On 5 June 1415, he was tried for the first time, and for that purpose was transferred to a Franciscan monastery, where he spent the last weeks of his life. Extracts from his works were read, and witnesses were heard. He refused all formulae of submission, but declared himself willing to recant if his errors should be proven to him from the Bible. Hus conceded his veneration of Wycliffe, and said that he could only wish his soul might some time attain unto that place where Wycliffe’s was. On the other hand, he denied having defended Wycliffe’s doctrine of The Lord’s Supper or the forty-five articles; he had only opposed their summary condemnation. King Wenceslaus admonished him to deliver himself up to the mercy of the Council, as he did not desire to protect a heretic.

At the last trial, on 8 June 1415, thirty-nine sentences were read to him, twenty-six of which had been excerpted from his book on the Church, seven from his treatise against Pále?, and six from that against Stanislav ze Znojma. The danger of some of these doctrines to worldly power was explained to Sigismund to incite him against Hus. Hus again declared himself willing to submit if he could be convinced of errors. This declaration was considered an unconditional surrender, and he was asked to confess:

  • that he had erred in the theses which he had hitherto maintained;
  • that he renounced them for the future;
  • that he recanted them; and
  • that he declared the opposite of these sentences.

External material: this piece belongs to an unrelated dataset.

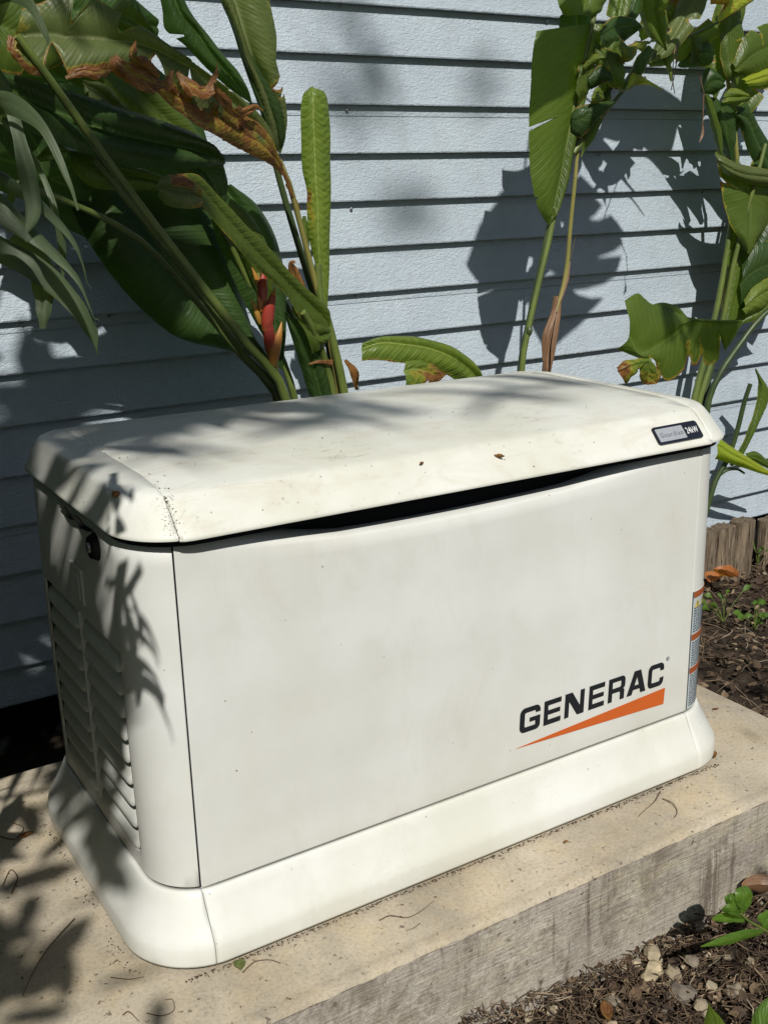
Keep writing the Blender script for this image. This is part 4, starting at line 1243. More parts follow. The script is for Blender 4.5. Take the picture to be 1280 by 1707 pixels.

He asked to be exempted from recanting doctrines which he had never taught; others, which the assembly considered erroneous, he was not willing to revoke; to act differently would be against his conscience. These words found no favorable reception. After the trial on 8 June, several other attempts were purportedly made to induce him to recant, which he resisted.

Jan Hus is condemned at the Council of Constance

Jan Hus is condemned at the Council of Constance. Painting by Vaclav_Brozik, (1883)


The condemnation took place on 6 July 1415, in the presence of the assembly of the Council in the Cathedral. After the High Mass and Liturgy, Hus was led into the church. The Bishop of Lodi delivered an oration on the duty of eradicating heresy; then some theses of Hus and Wycliffe and a report of his trial were read.

Refusals to recant

An Italian prelate pronounced the sentence of condemnation upon Hus and his writings. Hus protested, saying that even at this hour he did not wish anything, but to be convinced from Scripture. He fell upon his knees and asked God with a low voice to forgive all his enemies. Then followed his degradation — he was dressed in priestly vestments and again asked to recant; again he refused. With curses, Hus’ ornaments were taken from him, his priestly tonsure was destroyed, and the sentence of the Church was pronounced, stripping him of all rights, and he was delivered to secular authorities. Then a tall paper hat was put upon his head, with the inscription “Haeresiarcha” (i.e. the leader of a heretical movement). Hus was led away to the stake under a strong guard of armed men.


Hus is burned at the stake.

Hus is burned at the stake. From Diebold Schilling’s Spiezer Chronik (1485)

At the place of execution, he knelt down, spread out his hands, and prayed aloud. The executioner undressed Hus and tied his hands behind his back with ropes, and bound his neck with a chain to a stake around which wood and straw had been piled up so that it covered him to the neck. At the last moment, the imperial marshal, von Pappenheim, in the presence of the Count Palatine, asked Hus to recant and thus save his own life. Hus declined thus:

God is my witness that the things charged against me I never preached. In the same truth of the Gospel which I have written, taught, and preached, drawing upon the sayings and positions of the holy doctors, I am ready to die today.

It is said that when he was about to expire, he cried out, “Christ, son of the Living God, have mercy on us!” Hus’ ashes were collected, the very ground under the stake dug up, and thrown into the Rhine River to prevent his disciples from claiming or preserving any relics.